In the first, the poet wants to take you “where laughter fills the night.” And in the second, the poet reminiscences longingly about the girl who has transformed, as he reminds her that “the apology wounding as much as it heals.”

In Hickson Park: Tampa on the River

I want to take you
where white lights
glow on deleafed winter
 oaks like icicles,
where the dark river
floats a rubber slipper
inland – away from the bay
invading our souls,
where water erupts
under spotlights
like our love once
I want to take you
where laughter fills the night

The Promise 

The falling coin striking tiles
rolls into a corner
you have ceased looking at.
Where is the girl who gave
unreservedly whose eyes held
promises you could not keep;
where is she whose silence
freed and trapped you
in a sub-tropical garden?
The fallen disc rests on cold ceramic –
your pocket is laden with plastic
that slide in and out of readers
accepting your promise to pay tomorrow –
is today a circle cartwheeling out of reach,
the apology wounding as much as it heals.

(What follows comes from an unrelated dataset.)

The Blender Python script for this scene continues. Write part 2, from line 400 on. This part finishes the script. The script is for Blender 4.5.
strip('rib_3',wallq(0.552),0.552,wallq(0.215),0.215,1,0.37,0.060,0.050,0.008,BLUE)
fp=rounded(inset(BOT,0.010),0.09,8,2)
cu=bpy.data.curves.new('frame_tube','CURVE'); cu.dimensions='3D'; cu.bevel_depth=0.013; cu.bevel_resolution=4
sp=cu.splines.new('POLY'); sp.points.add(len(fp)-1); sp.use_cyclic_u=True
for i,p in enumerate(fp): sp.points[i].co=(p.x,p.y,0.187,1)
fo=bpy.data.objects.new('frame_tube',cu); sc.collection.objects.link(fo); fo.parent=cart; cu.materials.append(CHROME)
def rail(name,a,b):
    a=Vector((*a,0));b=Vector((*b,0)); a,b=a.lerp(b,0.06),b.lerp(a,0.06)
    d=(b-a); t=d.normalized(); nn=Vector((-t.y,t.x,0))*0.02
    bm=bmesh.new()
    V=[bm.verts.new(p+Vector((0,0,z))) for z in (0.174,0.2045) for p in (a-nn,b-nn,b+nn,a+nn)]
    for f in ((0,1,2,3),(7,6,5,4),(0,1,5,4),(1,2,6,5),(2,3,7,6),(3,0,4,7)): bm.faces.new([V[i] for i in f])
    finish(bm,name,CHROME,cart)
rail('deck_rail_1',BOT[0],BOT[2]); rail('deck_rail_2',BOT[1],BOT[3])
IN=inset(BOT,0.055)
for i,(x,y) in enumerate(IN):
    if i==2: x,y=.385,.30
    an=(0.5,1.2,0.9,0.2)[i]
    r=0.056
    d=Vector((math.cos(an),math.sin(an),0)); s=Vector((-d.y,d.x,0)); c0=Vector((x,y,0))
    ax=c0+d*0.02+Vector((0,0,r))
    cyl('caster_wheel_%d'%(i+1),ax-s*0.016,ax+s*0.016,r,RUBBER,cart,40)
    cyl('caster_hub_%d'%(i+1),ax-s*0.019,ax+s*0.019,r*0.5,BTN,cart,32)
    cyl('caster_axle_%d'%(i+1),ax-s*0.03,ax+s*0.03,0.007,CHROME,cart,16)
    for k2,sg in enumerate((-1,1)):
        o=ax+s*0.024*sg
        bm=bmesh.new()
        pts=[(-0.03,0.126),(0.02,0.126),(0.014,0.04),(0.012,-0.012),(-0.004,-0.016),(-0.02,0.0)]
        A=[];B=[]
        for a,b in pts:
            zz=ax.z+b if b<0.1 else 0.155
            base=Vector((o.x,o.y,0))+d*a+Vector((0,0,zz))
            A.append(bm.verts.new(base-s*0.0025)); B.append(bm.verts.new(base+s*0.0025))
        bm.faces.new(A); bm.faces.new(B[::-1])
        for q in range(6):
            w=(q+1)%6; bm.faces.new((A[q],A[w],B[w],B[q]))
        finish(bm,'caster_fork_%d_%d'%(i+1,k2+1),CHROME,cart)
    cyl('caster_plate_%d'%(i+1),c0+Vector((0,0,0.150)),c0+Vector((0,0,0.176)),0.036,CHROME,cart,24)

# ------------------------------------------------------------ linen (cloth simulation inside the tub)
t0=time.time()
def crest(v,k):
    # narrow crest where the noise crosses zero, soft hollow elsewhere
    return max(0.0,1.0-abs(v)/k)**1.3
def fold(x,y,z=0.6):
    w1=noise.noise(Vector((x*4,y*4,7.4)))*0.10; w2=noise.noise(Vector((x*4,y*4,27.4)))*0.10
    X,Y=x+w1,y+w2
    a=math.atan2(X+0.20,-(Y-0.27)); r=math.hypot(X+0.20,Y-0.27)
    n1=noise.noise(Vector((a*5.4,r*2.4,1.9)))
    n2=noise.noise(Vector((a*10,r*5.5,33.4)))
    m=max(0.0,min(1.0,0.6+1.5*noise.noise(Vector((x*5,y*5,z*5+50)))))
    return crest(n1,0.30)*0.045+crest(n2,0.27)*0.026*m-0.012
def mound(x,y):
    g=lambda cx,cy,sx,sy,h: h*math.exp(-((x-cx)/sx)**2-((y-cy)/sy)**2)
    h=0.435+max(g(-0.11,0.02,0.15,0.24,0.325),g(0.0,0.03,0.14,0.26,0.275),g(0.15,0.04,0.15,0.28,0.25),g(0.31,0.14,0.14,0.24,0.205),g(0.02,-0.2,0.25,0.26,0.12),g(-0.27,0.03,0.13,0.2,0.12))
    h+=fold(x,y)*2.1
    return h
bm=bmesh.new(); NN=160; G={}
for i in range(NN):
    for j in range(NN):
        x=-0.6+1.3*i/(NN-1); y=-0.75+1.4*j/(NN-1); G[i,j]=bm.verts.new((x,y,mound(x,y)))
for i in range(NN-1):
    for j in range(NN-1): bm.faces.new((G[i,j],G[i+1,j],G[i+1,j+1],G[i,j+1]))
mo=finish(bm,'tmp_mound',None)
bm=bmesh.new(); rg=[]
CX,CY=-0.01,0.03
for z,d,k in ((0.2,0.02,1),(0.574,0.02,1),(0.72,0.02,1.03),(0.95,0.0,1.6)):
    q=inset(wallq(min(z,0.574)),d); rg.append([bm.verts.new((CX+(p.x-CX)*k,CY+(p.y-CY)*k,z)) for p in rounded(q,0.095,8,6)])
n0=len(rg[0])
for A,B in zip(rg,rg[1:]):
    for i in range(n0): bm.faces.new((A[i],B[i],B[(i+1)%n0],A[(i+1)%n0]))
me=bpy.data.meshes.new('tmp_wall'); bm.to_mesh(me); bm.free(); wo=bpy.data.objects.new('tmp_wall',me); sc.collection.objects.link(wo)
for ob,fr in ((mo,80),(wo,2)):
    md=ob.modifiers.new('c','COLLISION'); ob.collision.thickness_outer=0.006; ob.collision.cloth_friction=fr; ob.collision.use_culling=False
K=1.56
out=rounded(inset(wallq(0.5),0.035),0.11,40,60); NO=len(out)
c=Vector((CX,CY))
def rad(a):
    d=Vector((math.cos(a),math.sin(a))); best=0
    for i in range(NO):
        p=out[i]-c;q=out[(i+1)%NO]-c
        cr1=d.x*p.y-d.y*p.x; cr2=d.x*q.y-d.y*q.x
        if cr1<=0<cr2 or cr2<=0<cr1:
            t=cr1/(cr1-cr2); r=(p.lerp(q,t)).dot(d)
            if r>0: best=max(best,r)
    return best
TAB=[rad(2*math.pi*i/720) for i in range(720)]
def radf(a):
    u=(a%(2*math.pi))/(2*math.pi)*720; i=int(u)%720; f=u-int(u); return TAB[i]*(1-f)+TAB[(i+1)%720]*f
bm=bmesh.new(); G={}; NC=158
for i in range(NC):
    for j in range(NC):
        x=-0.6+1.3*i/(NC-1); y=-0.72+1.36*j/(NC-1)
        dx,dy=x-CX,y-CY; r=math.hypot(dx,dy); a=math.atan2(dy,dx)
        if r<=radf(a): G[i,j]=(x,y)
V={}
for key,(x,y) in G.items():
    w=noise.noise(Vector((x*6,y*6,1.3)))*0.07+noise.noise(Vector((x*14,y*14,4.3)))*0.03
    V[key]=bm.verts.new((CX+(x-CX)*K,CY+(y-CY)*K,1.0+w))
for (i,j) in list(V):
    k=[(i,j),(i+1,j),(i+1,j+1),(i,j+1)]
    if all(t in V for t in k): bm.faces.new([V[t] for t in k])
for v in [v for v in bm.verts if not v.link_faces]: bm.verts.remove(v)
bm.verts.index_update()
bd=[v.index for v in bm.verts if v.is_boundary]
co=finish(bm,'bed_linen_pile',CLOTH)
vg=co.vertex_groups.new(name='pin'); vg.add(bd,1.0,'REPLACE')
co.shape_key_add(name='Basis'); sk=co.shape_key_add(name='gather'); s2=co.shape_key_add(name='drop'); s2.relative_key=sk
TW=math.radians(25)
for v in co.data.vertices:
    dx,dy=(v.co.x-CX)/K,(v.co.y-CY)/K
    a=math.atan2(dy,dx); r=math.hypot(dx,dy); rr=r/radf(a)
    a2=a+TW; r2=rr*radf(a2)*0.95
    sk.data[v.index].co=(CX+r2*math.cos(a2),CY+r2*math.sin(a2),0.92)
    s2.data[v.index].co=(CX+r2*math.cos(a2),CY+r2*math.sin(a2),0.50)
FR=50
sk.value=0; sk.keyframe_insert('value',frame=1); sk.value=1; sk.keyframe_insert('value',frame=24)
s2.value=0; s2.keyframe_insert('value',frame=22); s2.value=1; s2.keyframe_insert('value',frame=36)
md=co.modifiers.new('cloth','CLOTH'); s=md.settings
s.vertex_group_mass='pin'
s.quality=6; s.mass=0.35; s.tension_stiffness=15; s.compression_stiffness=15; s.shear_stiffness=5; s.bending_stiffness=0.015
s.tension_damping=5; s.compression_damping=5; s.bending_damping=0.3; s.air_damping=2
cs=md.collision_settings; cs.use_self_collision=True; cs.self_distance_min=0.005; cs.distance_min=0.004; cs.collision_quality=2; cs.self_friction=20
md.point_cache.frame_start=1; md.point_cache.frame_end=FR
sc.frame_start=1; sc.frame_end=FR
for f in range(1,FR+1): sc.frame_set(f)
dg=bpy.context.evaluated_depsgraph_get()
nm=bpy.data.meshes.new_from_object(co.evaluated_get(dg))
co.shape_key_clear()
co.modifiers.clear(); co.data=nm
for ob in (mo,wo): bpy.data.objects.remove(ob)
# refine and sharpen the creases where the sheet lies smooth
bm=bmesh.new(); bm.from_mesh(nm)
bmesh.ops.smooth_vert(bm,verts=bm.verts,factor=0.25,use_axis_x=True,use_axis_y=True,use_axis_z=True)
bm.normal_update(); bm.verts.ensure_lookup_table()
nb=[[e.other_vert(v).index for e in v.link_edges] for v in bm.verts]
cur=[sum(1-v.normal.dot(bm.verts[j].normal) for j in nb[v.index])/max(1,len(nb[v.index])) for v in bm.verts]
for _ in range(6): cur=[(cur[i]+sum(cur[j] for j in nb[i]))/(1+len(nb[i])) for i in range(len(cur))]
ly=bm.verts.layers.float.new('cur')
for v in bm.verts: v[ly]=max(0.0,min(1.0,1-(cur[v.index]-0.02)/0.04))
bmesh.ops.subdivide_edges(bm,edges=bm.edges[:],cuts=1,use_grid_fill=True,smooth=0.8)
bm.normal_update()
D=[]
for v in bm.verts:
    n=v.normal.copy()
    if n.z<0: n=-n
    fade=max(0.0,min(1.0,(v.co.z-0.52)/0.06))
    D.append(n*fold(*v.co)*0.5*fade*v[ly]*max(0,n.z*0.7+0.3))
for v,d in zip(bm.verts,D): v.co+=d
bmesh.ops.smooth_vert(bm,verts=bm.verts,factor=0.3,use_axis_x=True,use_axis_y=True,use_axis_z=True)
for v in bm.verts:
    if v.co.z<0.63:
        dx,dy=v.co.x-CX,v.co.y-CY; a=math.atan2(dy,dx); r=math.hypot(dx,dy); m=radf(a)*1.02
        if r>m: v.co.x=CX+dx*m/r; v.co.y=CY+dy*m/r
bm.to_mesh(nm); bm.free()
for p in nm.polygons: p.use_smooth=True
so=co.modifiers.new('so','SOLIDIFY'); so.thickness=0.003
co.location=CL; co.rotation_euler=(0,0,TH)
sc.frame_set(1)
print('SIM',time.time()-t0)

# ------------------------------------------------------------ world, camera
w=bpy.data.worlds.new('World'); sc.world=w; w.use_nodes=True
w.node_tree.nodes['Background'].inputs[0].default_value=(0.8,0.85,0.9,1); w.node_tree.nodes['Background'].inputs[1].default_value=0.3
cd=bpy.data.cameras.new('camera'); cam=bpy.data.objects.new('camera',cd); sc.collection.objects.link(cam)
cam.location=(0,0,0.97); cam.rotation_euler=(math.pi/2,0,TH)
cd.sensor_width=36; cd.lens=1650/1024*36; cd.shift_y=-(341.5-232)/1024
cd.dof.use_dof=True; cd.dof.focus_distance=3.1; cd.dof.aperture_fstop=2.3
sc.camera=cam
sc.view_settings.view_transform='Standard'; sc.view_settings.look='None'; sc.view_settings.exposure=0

The section Elsewhere is about places that the poet hails from and / or belongs to both physically and metaphorically. The poem 'In Our Heads' captures the ephemeral essence of the section.

In Our Heads

Fireflies light our heads
in an afternoon
when there are none
must be pre-festival fireworks
or the stars that light
journeys to other worlds

This feeling of an immigrant’s loneliness is exemplified manifold in the next section – Storm, where in 'Tulips,' the poet laments

And if in spring
I sing promises to tulips
instead of marigolds
 daffodils instead of oleanders
or at my desk bite
an apple instead of a turmeric
mango – not concealed pleasure
on the side – it is because
I have no country
but the country of Gandhi’s Gita.

The two masterpieces in the collection are 'Returning to a Far Country' and 'Georgetown,' and both are about a time that has gone by, a time that won’t return. Although 'Far Country' concludes triumphantly, it’s a tragic remembrance of a time that won’t return:

and there was no greater rain
and there was no greater city
on no greater country
in no greater time
than this time of our love

Georgetown is the most evocative poem in the collection

'Georgetown'

For evenings on the seawall
drinking soup thickened with coconut milk,
melting cassava, sweet potatoes and plantains;
for your smile in the mornings, a wave
from your platform as we pass, the trade wind
in our faces; for parched peanuts jumping
out fingers unto sand and breakers exploding
on old brick groynes jutting into the Atlantic’s
belly and tempering tides as stars flick on;
for conversations on galaxies, or monologues,
what if we are from beyond beyond,
aliens in this space and the ocean spray
sprinkling spectacles and moistening lips;
for a first kiss, or second riding around
the bandstand, the dance of street lights
in your eyes, I would return. I would dare all gun-wielding bandits to walk, linked fingers
with your ghost on the sapodilla brown sand.